Jule Rousseau, an attorney with the Arent Fox LLP law firm in New York who represents investors in litigation opposing COI increases, said he believes more information would be useful to insureds.

"You can know if it's no big deal or 'Oh my God, it makes my insurance unaffordable,'" he said.
Rousseau said the information also will help attorneys like himself who fight the rate increases through litigation.
"It will be useful to us that sue them for improper increases. We'll now have something in writing saying what it is. It will help measure the effect," he added.
He found another part of the bill helpful as well.

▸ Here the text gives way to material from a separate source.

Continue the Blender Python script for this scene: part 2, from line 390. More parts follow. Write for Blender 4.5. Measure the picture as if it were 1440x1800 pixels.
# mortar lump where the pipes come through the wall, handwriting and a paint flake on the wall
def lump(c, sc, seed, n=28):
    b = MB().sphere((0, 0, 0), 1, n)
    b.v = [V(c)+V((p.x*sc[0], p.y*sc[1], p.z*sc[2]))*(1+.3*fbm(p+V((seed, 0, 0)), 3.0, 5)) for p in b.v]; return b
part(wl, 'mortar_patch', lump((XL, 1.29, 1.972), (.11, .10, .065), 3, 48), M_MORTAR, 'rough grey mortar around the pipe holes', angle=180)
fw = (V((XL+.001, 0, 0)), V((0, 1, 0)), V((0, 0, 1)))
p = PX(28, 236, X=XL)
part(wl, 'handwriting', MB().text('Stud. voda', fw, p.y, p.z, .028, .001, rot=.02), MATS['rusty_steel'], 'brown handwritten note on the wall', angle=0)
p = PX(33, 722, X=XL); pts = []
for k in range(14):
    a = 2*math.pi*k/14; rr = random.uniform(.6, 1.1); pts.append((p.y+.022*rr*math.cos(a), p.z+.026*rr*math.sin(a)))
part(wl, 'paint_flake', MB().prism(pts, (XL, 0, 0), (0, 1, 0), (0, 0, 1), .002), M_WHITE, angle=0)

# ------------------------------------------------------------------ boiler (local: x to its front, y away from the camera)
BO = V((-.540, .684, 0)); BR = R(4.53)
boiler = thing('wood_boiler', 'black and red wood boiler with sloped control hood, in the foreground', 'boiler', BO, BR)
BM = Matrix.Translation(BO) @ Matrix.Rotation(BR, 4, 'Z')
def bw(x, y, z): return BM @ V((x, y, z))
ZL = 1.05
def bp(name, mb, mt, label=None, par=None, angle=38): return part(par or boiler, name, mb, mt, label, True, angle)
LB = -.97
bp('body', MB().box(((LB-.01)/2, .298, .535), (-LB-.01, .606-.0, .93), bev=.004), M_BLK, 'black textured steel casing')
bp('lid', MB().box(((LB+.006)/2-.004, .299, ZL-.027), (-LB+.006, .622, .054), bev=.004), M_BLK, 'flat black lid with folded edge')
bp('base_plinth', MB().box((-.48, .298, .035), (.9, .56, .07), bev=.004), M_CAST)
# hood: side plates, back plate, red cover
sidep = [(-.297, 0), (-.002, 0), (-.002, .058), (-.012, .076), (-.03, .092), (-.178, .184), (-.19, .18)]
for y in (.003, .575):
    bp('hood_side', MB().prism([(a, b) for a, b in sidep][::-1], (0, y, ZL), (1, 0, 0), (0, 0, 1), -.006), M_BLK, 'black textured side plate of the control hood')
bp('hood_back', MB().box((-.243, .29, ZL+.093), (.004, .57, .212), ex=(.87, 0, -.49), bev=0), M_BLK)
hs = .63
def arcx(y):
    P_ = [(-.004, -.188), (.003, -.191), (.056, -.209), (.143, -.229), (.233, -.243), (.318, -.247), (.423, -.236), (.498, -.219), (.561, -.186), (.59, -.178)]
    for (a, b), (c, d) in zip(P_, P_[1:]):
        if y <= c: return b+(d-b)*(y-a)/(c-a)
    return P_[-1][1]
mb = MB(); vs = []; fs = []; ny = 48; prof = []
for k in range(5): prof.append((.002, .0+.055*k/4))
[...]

He was referring to the section requiring disclosure of credited interest rate decreases.
The provision requires insurers to notify policyholders if it plans to decrease the credited interest rate paid on a policy's accumulation value.
Insurers would be required to disclose the percentage decrease in the credited interest rate, the minimum credited interest rate stated in the policy, the date when the change is to take effect, a comparison of the change to the current and minimum credited interest rates and the options open to the policy owner under the policy.
Rousseau said attorneys fighting COI rate increases typically raise crediting rate issues in the litigation as well.
"If it's an unfair increase in COI, it's an unfair decrease in crediting," he said, saying the money necessary to pay higher premiums often comes from the cash accumulated in the policy.

Rousseau said he doesn't believe that if the bill becomes law it will deter insurers from raising COI rates because it's just giving notice of the increases.
"Not so sure, if they really want to slam the market, they will give notice and move ahead, but the risk will be greater since they will have made statements to the customers, particularly about crediting rates, which could be used in the COI lawsuits that will follow," he said in an email.

Two other attorneys who wage legal battles against insurers who raise COI rates also said they didn't believe the legislation would act as a deterrence to increases.
"While I think it's a step in the right direction, I don't see this bill as one that would deter insurance companies from raising rates, as it merely imposes certain disclosure requirements," Khai LeQuang, an attorney with the Orrick, Herrington & Sutcliffe LLP law firm in Irvine, Calif., said in an email.
Steven Sklaver, an attorney with the Susman Godfrey LLP law firm in Los Angeles who files class-action suits against carriers who raise COI rates, only said "no" in an email response to a question about whether it would deter carriers from raising rates. He didn't elaborate further.
Neither Craddick nor an aide was available for comment.